The effect of Al composition on the microstructure and mechanical properties of WC–TiAlN superhard composite coating

WC–Ti(1−x)AlxN nc-films were deposited on WC–Co and Si substrates using a multi-cathode arc ion-plating system. The microstructure and mechanical properties of the films were investigated to find out the nanostructured film growth mechanism. The microstructure of the WC–Ti(1−x)AlxN films depend on the Al concentration (x). With increasing Al in the film, the interfaces between WC and TiAlN layers loose their coherency and WC–Ti0.37Al0.57N films show a completely nanocrystalline structure with a grain size of 10 nm, which is in agreement with the superlattice period (λ).

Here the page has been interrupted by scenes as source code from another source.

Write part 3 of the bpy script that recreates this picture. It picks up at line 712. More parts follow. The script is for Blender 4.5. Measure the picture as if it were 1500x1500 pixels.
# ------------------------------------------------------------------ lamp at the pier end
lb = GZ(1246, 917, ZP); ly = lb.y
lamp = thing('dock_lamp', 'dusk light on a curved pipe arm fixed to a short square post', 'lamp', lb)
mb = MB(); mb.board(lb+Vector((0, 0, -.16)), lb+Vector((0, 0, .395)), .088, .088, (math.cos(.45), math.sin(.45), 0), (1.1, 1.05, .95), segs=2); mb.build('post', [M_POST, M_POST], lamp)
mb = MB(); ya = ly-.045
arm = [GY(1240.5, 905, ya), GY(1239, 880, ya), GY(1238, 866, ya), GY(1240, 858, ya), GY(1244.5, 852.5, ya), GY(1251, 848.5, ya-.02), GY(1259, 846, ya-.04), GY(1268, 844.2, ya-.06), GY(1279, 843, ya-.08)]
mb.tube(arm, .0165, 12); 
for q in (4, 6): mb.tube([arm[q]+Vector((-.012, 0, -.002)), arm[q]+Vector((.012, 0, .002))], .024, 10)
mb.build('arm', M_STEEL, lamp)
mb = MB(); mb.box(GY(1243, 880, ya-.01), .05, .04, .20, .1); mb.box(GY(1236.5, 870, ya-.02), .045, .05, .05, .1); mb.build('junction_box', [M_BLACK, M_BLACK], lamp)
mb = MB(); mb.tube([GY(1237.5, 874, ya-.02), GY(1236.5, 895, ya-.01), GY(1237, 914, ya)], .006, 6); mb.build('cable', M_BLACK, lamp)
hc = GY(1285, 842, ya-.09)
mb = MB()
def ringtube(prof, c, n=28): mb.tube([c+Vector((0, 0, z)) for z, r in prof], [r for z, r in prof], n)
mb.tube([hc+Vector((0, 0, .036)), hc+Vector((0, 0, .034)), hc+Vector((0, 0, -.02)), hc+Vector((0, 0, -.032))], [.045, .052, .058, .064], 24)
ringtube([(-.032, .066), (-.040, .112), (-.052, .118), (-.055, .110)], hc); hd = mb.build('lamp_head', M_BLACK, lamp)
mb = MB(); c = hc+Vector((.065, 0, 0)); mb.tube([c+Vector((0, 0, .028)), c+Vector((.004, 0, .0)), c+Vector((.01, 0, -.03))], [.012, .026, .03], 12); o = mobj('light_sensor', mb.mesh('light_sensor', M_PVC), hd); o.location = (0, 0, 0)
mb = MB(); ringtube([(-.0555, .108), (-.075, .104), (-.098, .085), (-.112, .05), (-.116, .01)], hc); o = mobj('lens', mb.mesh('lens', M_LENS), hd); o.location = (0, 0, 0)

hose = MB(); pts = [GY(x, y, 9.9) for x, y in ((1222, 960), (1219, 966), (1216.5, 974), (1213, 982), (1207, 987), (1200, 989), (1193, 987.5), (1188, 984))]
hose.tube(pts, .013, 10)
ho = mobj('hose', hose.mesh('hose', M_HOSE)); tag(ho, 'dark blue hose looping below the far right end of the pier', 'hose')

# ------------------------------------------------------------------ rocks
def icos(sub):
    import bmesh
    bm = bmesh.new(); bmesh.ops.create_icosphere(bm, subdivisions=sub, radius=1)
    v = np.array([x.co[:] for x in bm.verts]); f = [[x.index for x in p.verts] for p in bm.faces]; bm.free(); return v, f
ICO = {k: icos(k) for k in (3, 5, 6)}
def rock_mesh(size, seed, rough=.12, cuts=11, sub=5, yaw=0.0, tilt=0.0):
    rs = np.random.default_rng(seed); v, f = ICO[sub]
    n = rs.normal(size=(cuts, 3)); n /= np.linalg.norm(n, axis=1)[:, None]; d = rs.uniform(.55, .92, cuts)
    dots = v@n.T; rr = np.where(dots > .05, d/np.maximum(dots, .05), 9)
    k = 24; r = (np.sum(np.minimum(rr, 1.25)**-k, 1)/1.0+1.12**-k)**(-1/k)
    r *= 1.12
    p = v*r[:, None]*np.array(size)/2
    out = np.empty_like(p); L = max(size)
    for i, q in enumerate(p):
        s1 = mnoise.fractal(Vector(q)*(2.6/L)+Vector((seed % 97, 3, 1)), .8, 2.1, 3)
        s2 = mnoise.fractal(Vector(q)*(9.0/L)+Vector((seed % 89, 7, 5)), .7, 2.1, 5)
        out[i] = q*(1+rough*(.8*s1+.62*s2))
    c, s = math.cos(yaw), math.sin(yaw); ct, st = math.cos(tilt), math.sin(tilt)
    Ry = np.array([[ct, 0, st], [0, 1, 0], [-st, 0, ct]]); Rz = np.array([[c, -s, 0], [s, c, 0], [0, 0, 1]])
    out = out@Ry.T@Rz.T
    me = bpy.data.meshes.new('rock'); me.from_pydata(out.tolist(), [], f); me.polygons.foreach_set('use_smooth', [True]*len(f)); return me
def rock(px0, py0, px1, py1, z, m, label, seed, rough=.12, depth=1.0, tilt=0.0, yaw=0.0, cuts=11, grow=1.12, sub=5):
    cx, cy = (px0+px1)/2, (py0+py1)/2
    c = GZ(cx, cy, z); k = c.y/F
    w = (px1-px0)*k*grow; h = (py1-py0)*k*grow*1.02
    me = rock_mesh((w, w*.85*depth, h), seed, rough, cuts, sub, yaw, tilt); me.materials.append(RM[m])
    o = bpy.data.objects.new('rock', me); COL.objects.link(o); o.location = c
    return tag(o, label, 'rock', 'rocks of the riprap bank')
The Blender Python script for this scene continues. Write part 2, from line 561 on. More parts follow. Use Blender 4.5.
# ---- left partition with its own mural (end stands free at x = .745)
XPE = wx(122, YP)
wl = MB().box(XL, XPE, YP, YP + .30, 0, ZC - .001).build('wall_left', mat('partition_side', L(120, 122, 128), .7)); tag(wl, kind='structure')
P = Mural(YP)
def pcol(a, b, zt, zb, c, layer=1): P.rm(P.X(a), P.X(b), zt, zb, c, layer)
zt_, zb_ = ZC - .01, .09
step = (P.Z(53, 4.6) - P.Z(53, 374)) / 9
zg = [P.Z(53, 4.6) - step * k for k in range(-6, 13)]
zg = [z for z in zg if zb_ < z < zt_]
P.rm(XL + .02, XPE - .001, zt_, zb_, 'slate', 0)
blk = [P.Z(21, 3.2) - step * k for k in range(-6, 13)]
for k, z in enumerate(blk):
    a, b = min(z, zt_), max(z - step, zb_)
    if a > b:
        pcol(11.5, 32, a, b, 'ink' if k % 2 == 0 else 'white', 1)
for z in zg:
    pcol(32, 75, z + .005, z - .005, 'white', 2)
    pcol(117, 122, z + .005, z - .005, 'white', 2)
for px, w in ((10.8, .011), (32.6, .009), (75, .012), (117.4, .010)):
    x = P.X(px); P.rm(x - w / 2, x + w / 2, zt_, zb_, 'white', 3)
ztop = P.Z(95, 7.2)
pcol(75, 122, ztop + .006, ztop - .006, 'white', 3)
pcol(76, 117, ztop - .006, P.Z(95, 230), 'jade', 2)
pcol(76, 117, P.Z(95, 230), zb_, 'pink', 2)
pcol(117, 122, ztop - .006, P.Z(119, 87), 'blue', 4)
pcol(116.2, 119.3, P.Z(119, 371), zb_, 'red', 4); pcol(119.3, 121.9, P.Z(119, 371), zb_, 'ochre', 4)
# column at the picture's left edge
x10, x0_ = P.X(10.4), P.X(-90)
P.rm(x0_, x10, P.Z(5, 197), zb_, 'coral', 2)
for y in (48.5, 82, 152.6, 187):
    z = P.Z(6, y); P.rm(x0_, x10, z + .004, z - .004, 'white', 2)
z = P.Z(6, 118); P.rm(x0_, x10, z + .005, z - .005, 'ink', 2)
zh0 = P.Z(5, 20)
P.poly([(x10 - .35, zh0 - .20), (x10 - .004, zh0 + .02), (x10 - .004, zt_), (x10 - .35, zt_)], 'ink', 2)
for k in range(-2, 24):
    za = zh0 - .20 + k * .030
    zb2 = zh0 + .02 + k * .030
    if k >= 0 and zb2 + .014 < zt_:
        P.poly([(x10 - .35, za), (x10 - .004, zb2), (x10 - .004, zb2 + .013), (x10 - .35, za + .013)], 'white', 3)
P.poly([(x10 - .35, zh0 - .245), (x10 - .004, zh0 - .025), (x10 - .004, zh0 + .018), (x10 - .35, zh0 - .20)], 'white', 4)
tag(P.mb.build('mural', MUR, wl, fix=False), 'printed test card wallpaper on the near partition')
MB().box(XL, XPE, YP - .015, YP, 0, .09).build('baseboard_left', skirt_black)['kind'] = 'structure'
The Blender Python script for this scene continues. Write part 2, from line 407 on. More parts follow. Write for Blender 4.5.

The residual stress in WC–Ti(1−x)AlxN films was independent of the x value and measured to be approximately 6.5 GPa. This high stress of the films was reduced to a value of 4.7G Pa by introducing Ti–WC buffer layers periodically with a thickness ratio (Dbuffer/Dnc-) of 0.8. When the Dbuffer/Dnc- ratio was 0.3, film adhesion strength achieved a maximum value of 45.5 N while at higher Dbuffer/Dnc- ratios than 0.3 the film adhesion strength decreased to 25 N. The microhardness of WC–Ti(1−x)AlxN film was measured to be in the range of 38–50 GPa. The highest value of film hardness was obtained from the nanocomposite film of WC–Ti0.43Al0.57N. In the X-ray diffraction analysis (XRD) analysis, the Ti0.43Al0.57N film exhibited the same structure as the superhard (H≥40 GPa) phase, which exhibits only TiAlN(111) and (200) reflections. Transmission electron microscopy (TEM) analysis also showed that WC–Ti0.43Al0.57N film was composed of very fine (∼10 nm) nanocrystalline grains. So, we believe that the nanocrystalline microstructure of the film is of fundamental importance for the dramatic enhancement of film hardness. The plastic deformation resistance factor (H3/E2) of WC–Ti(1−x)AlxN films was calculated to be in a range of 0.27–0.46.